I’m not going to pull any punches on this one: I hated this book.
So, yes. Hated this book to the point I didn’t finish it. And the reasons I hated it were multiple and many, but they all start with: I have no patience for the sort of twee faux modern fairy tale this book represents.
The titular Fikry works in a bookstore, and books are pretty much his only love since his wife died. That is, until (And I guess this is a spoiler so consider yourselves warned) his very most prized possession, an original copy of Tammerlane is stolen, and shortly thereafter a young mother abandons an infant in his bookstore with a note and then commits suicide. Naturally, Fikry ends up keeping the little girl (her name is Maya). And she grows up into a twee and very mature three-year-old very quickly.
I keep using the word “twee” because it’s one of the few I can come up with in my grandiose vocabulary that even comes close to sounding like the disdain I have for this book and these characters.

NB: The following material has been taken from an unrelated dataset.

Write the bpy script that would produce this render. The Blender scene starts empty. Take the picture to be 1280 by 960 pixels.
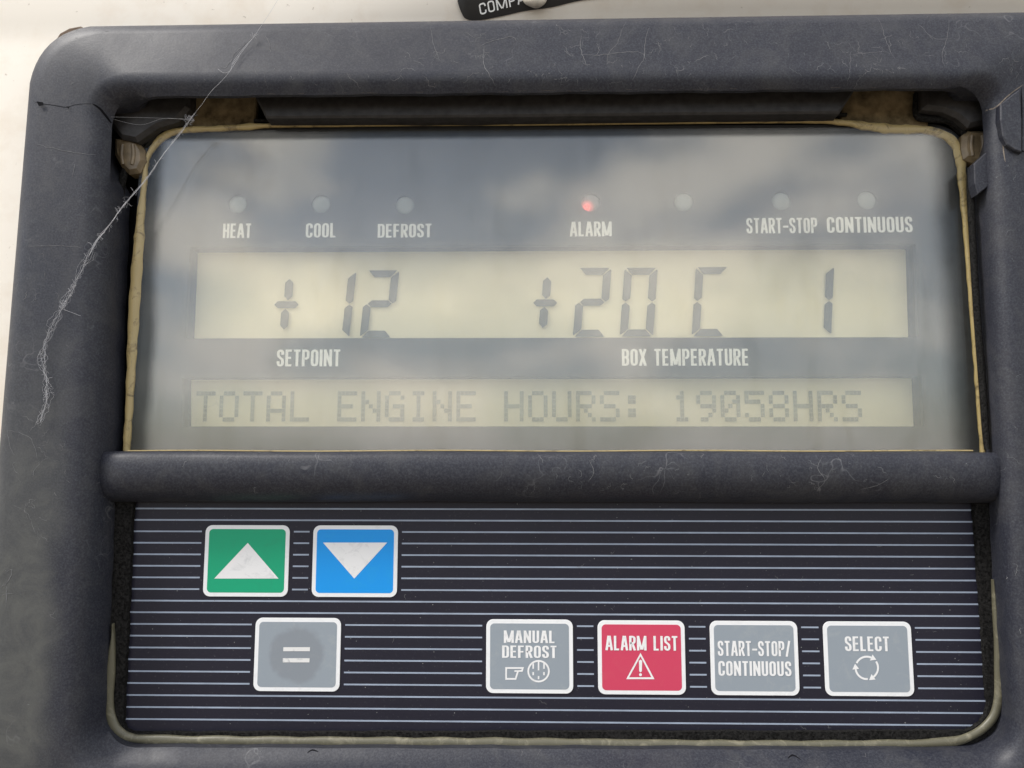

The writing style is excruciatingly self-aware, the characters make incredibly awkward literary references. The chapters each begin with an epigraph written by Fikry, presumably to Maya as the book goes on, about books and reading and the importance of same. I think these were meant to serve as a way of showing the reader the changes in Fikry’s character, but frankly I wasn’t seeing any change in him. Or anyone else in the book, really. Raves on Amazon say this book is about the love of reading but I swear people were not reading the same book I was: Fikry appears to love his books in much the same way as the Book Thief did in The Man Who Loved Books Too Much. Not for themselves, or the stories within them, but for the way his choice in books made him feel superior to those around him in taste and intellect.
He does eventually find love other than father-child love, naturally. And naturally, the book has an ending that I saw coming a mile away (no, as I said, I didn’t finish it but I did read other Goodreads reviews). I wasn’t touched by this book, nor reminded why I love, nor any of the other gushing praise it’s received.
Well, except for one thing. I was reminded of the reasons I love reading, and the reasons I read.
Because this book? Represents none of those reasons.